Donc quand Xi Jinping apporte son soutien à l'expansion de Tesla en Chine…
" Il y a une forme d'ironie. La Chine ne met pas spécialement de bâtons dans les roues de Tesla, si je peux filer la métaphore, mais elle subventionne beaucoup plus ses propres constructeurs. C'est en partie pour cela que Tesla recule en Chine en termes de parts de marché.
Parmi les 10 modèles les plus vendus en Chine au mois d'octobre, quatre modèles sont vendus par le géant BYD. Le top 3 est entièrement dominé par BYD avec la Qin Plus, suivi de la Seagull et de la Song plus pour fermer le podium ".
L'Europe peut-elle s'inspirer de l'action lancée dans les années 2010 contre les panneaux solaires chinois, même si cette bataille a été perdue?
" Il faut dire qu'on a réagi très tardivement dans ce dossier, mais aussi qu'on n'a pas pris toute la mesure de la politique chinoise en faveur de l'émergence de champions nationaux. Il aurait surtout fallu se rendre compte à quel point la Chine peut être agressive économiquement".
Il aurait fallu une réponse plus agressive…

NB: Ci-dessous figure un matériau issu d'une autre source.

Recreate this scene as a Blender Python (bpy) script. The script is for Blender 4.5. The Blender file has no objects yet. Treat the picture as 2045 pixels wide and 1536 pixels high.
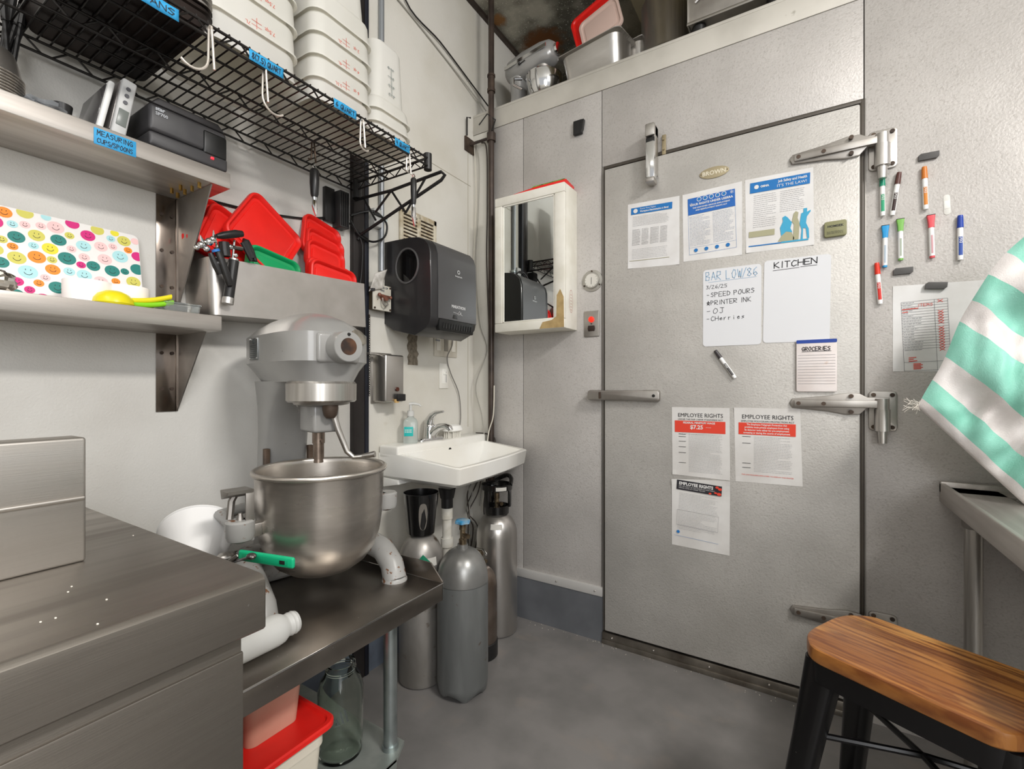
import bpy, bmesh, math, random
from mathutils import Vector, Matrix, Euler, noise as mnoise
C = bpy.context.scene.collection
S = bpy.context.scene
PI = math.pi
R = math.radians
random.seed(7)

# ---------------------------------------------------------------- camera
FPX, CX, HY, TH, EYE, X0 = 932.0, 1022.5, 773.0, R(32.0), 1.10, 1.435
cam_d = bpy.data.cameras.new('camera')
cam = bpy.data.objects.new('camera', cam_d)
C.objects.link(cam)
cam.location = (X0, 0, EYE)
cam.rotation_euler = (R(90), 0, TH)
cam_d.sensor_width = 36
cam_d.lens = 36 * FPX / 2045
cam_d.shift_y = (HY - 768) / 2045
cam_d.clip_start = 0.02
S.camera = cam

# ---------------------------------------------------------------- light
S.view_settings.view_transform = 'Standard'
S.view_settings.look = 'None'
S.view_settings.gamma = 1
S.view_settings.use_curve_mapping = False
S.view_settings.exposure = 0.06
W = bpy.data.worlds.new('world')
S.world = W
W.use_nodes = True
W.node_tree.nodes['Background'].inputs[0].default_value = (0.97, 0.98, 1.0, 1)
W.node_tree.nodes['Background'].inputs[1].default_value = 0.62
def area(name, loc, rot, sx, sy, power, col=(1, 1, 1)):
    l = bpy.data.lights.new(name, 'AREA')
    l.shape = 'RECTANGLE'; l.size = sx; l.size_y = sy; l.energy = power; l.color = col
    o = bpy.data.objects.new(name, l); C.objects.link(o)
    o.location = loc; o.rotation_euler = rot
    return o
area('ceiling_tube_light', (2.95, 0.35, 2.78), (0, R(35), R(8)), 0.25, 0.7, 60, (1.0, 0.97, 0.93))
area('ceiling_tube_light', (1.1, -1.0, 2.98), (R(-8), 0, 0), 1.2, 0.35, 22, (1.0, 0.97, 0.93))
area('daylight_fill', (3.1, -1.5, 1.5), (R(84), 0, R(55)), 1.4, 1.8, 62, (0.97, 0.98, 1.0))  # added fill light, lifts the low steel and floor; no window modelled

# ---------------------------------------------------------------- survey: sight line of a picture point met with a known wall, or level
sT, cT = math.sin(TH), math.cos(TH)
def ray(u, v):
    a = u - CX
    return (-sT * FPX + cT * a, cT * FPX + sT * a, HY - v)
def LA(u, v, x=0.0):          # point at distance x from the left wall
    d = ray(u, v); k = (x - X0) / d[0]
    return Vector((x, k * d[1], EYE + k * d[2]))
def LB(u, v, y=1.92):         # point on the plane parallel to the cooler wall
    d = ray(u, v); k = y / d[1]
    return Vector((X0 + k * d[0], y, EYE + k * d[2]))
def LZ(u, v, z=0.0):          # point at height z
    d = ray(u, v); k = (z - EYE) / d[2]
    return Vector((X0 + k * d[0], k * d[1], z))

# ---------------------------------------------------------------- materials
def lin(h):
    if isinstance(h, (tuple, list)): return tuple(h)[:3]
    h = h.lstrip('#'); out = []
    for i in (0, 2, 4):
        c = int(h[i:i+2], 16) / 255
        out.append(c / 12.92 if c <= 0.04045 else ((c + 0.055) / 1.055) ** 2.4)
    return tuple(out)
MATS = {}
def mat(name, col, rough=0.5, metal=0.0, col2=None, scale=8.0, stretch=(1, 1, 1), bump=0.0, bscale=80.0, lo=0.4, hi=0.65,
        trans=0.0, ior=1.45, emit=None, estr=0.0, aniso=0.0, spot=None, spscale=30, splo=0.66, sphi=0.7, detail=4, bstretch=None, rvar=0.0, alpha=1.0, sss=0.0, coat=0.0):
    if name in MATS: return MATS[name]
    m = bpy.data.materials.new(name); m.use_nodes = True
    nt = m.node_tree; b = nt.nodes['Principled BSDF']; L = nt.links.new
    b.inputs['Base Color'].default_value = (*lin(col), 1)
    b.inputs['Roughness'].default_value = rough
    b.inputs['Metallic'].default_value = metal
    b.inputs['IOR'].default_value = ior
    if trans: b.inputs['Transmission Weight'].default_value = trans
    if alpha < 1: b.inputs['Alpha'].default_value = alpha
    if aniso: b.inputs['Anisotropic'].default_value = aniso
    if coat: b.inputs['Coat Weight'].default_value = coat
    if sss:
        b.inputs['Subsurface Weight'].default_value = sss; b.inputs['Subsurface Radius'].default_value = (.02, .02, .02)
    if emit:
        b.inputs['Emission Color'].default_value = (*lin(emit), 1); b.inputs['Emission Strength'].default_value = estr
    tc = nt.nodes.new('ShaderNodeTexCoord')
    def noise(sc, st, det=4, loc=(0, 0, 0)):
        mp = nt.nodes.new('ShaderNodeMapping'); mp.inputs['Scale'].default_value = st; mp.inputs['Location'].default_value = loc
        L(tc.outputs['Object'], mp.inputs['Vector'])
        n = nt.nodes.new('ShaderNodeTexNoise'); n.inputs['Scale'].default_value = sc; n.inputs['Detail'].default_value = det
        L(mp.outputs[0], n.inputs['Vector']); return n
    def ramp(fac, a, c):
        r = nt.nodes.new('ShaderNodeMapRange'); r.inputs['From Min'].default_value = a; r.inputs['From Max'].default_value = c
        L(fac, r.inputs['Value']); return r
    out = None
    if col2:
        n = noise(scale, stretch, detail); r = ramp(n.outputs['Fac'], lo, hi)
        mx = nt.nodes.new('ShaderNodeMix'); mx.data_type = 'RGBA'
        mx.inputs[6].default_value = (*lin(col), 1); mx.inputs[7].default_value = (*lin(col2), 1)
        L(r.outputs[0], mx.inputs[0]); out = mx.outputs[2]
        if rvar:
            rr = nt.nodes.new('ShaderNodeMapRange'); rr.inputs['From Min'].default_value = 0.3; rr.inputs['From Max'].default_value = 0.7
            rr.inputs['To Min'].default_value = rough; rr.inputs['To Max'].default_value = rough + rvar
            L(n.outputs['Fac'], rr.inputs['Value']); L(rr.outputs[0], b.inputs['Roughness'])
    if spot:
        n = noise(spscale, (1, 1, 1), 6, (3, 5, 7)); r = ramp(n.outputs['Fac'], splo, sphi)
        mx = nt.nodes.new('ShaderNodeMix'); mx.data_type = 'RGBA'
        mx.inputs[6].default_value = (*lin(col), 1)
        if out: L(out, mx.inputs[6])
        mx.inputs[7].default_value = (*lin(spot), 1)
        L(r.outputs[0], mx.inputs[0]); out = mx.outputs[2]
    if out: L(out, b.inputs['Base Color'])
    if bump:
        n = noise(bscale, bstretch or (1, 1, 1), 3)
        bp = nt.nodes.new('ShaderNodeBump'); bp.inputs['Strength'].default_value = bump; bp.inputs['Distance'].default_value = 0.002
        L(n.outputs['Fac'], bp.inputs['Height']); L(bp.outputs[0], b.inputs['Normal'])
    MATS[name] = m
    return m
steel = mat('brushed_steel', '#c8c5c1', 0.32, 1.0, '#aeaaa4', 3, (1, 40, 1), bump=0.05, bscale=30, bstretch=(1, 60, 1), rvar=.12)
steelx = mat('brushed_steel_counter', '#c6c1bb', 0.38, .85, '#aca6a0', 3, (8, .6, 8), bump=0.06, bscale=60, bstretch=(12, .3, 12), rvar=.12, spot='#c8c4bf', spscale=50, splo=.72, sphi=.78)
counterst = mat('counter_steel', '#aca69f', 0.36, 1.0, '#948e87', 3, (8, .6, 8), bump=0.06, bscale=60, bstretch=(12, .3, 12), rvar=.12, spot='#c8c4bf', spscale=50, splo=.72, sphi=.78)
steels = mat('soft_steel', '#b5b1ac', 0.42, 1.0, '#98938d', 6, rvar=.1)
bowlst = mat('bowl_steel', '#d2ccc4', 0.24, .92, '#b3aca4', 4, (1, 1, 5), bump=.015, bscale=40, bstretch=(1, 1, 25), rvar=.12)
tabst = mat('worn_table_steel', '#86807a', 0.30, 1.0, '#9c958d', 5, rvar=.15, spot='#c9c3ba', spscale=150, splo=.72, sphi=.75)
darkst = mat('dark_table_edge', '#6e6963', 0.35, 1.0, '#57534f', 6, (1, 4, 1), spot='#cfcac0', spscale=120, splo=.74, sphi=.76)
galv = mat('galvanised_pipe', '#a9b1b1', 0.35, .9, '#8d9696', 12)
chrome = mat('chrome', '#d8d8d8', 0.12, 1.0)
coolm = mat('cooler_sheet_metal', '#c2beba', 0.50, .28, '#b1ada9', 3.2, bump=.5, bscale=170, lo=.36, hi=.66, spot='#a6a19c', spscale=170, splo=.52, sphi=.80, detail=8)
doorm = mat('cooler_door_metal', '#c1beb9', 0.50, .28, '#aeaba6', 3.2, bump=.5, bscale=170, lo=.36, hi=.66, spot='#a6a19c', spscale=170, splo=.52, sphi=.80, detail=8)
fasc = mat('fascia_sheet_metal', '#c9c5bc', 0.55, .2, '#b9b5ac', 5, spot='#8f887b', spscale=30, splo=.7, sphi=.85)
wallm = mat('painted_wall', '#d6d3cb', 0.5, 0, '#cbc7bc', 3, bump=.28, bscale=120, spot='#b3aa96', spscale=14, splo=.74, sphi=.85)
frp = mat('painted_panel', '#cdcbc6', 0.55, 0, '#c4c1bb', 4, bump=.4, bscale=190)
floorm = mat('painted_floor', '#7a7775', 0.42, 0, '#6a6866', 5, spot='#837b74', spscale=7, splo=.58, sphi=.8, bump=.06, bscale=60, detail=8, rvar=.1)
black = mat('black_plastic', '#1c1b1b', 0.38)
blackw = mat('black_coated_wire', '#15110f', 0.35)
dark = mat('dark_gap', '#171513', 0.7)
gask = mat('gasket', '#4d4740', 0.45, .2)
white = mat('white_paint', '#e7e4da', 0.45, 0, '#dad6c9', 9, spot='#9b8f76', spscale=40, splo=.72, sphi=.78)
paper = mat('paper', '#dcdbda', 0.75, 0, '#d3d1cf', 10)
paperg = mat('worn_paper', '#d6d4d1', 0.75, 0, '#c8c5c1', 7)
board = mat('whiteboard', '#d9dadd', 0.3)
ink = mat('black_ink', '#26262a', 0.6)
grink = mat('grey_print', '#8f8f93', 0.8)
blueink = mat('faded_blue_ink', '#86a9c6', 0.6)
tapeb = mat('blue_tape', '#2f9bd0', 0.6, 0, '#2589be', 30)
redp = mat('red_plastic', '#e2231c', 0.38, 0, '#d91e18', 12)
greenp = mat('green_plastic', '#0f9458', 0.4)
clearp = mat('translucent_white_plastic', '#e4e4e1', 0.4, 0, trans=.4)
cambro = mat('milky_plastic', '#e2e1dd', 0.42, 0, '#dad9d3', 5)
_n = cambro.node_tree; _b = _n.nodes['Principled BSDF']; _t = _n.nodes.new('ShaderNodeBsdfTranslucent'); _t.inputs[0].default_value = (.93, .90, .80, 1)
_m = _n.nodes.new('ShaderNodeMixShader'); _m.inputs[0].default_value = .35; _n.links.new(_b.outputs[0], _m.inputs[1]); _n.links.new(_t.outputs[0], _m.inputs[2]); _n.links.new(_m.outputs[0], _n.nodes['Material Output'].inputs[0])
grp = mat('mixer_enamel', '#93928f', 0.30, 0, '#868583', 5, spot='#4b3d33', spscale=75, splo=.735, sphi=.75, coat=.3)
legenam = mat('chipped_enamel', '#a09f9c', 0.35, 0, '#93928f', 8, spot='#6d4a33', spscale=60, splo=.615, sphi=.64)
porc = mat('porcelain', '#ecebe6', 0.14, 0, '#e6e3db', 4, spot='#cfa97b', spscale=8, splo=.74, sphi=.95)
glass = mat('clear_glass', '#e9f2ea', 0.03, 0, trans=1.0, ior=1.45)
mirror = mat('mirror_glass', '#e6eae8', 0.015, 1.0)
rust = mat('rusty_iron', '#55473c', 0.55, .4, '#3a2f29', 15)
brown = mat('brown_pipe', '#4b3f38', 0.4, .3, '#332b27', 10)
brass = mat('brass', '#b08f4f', 0.3, 1.0)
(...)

"Pour les panneaux solaires, la partie était déjà quasiment écrite au moment où la commission d'enquête a été lancée, même dans le cas de mesures de rétorsion plus importantes. Sur la voiture électrique, on en est à un stade plus précoce : l'objectif de notre étude est justement de servir de base à une réaction française et européenne à la hauteur des enjeux".
Quelle serait la clé du succès pour la réaction européenne?
"Ce sera l'objet du second volet de notre étude, mais il y a deux conditions nécessaires pour qu'elles fonctionnent. Premièrement, il semble nécessaire qu'elle soit plus rapide que celle sur les panneaux solaires. Chaque mois supplémentaire est un mois perdu, qui nous fait reculer en termes de parts de marché. Le deuxième critère sera la puissance de la réponse : les constructeurs chinois notamment contrôlés par l’État continuent d'être aidés massivement par le gouvernement, bien qu'ils soient rentables et installés dans le paysage. On peut dire que SAIC, le plus gros conglomérat d'État dans le secteur, est toujours sous perfusion publique. Mais cela s'applique aussi à des entreprises privées comme BYD qui a profité des mêmes largesses du gouvernement chinois, avec plus d'une douzaine de postes de subventions répertoriés dans son dernier rapport annuel.
Interview réalisée par Matthieu Richard-Molard.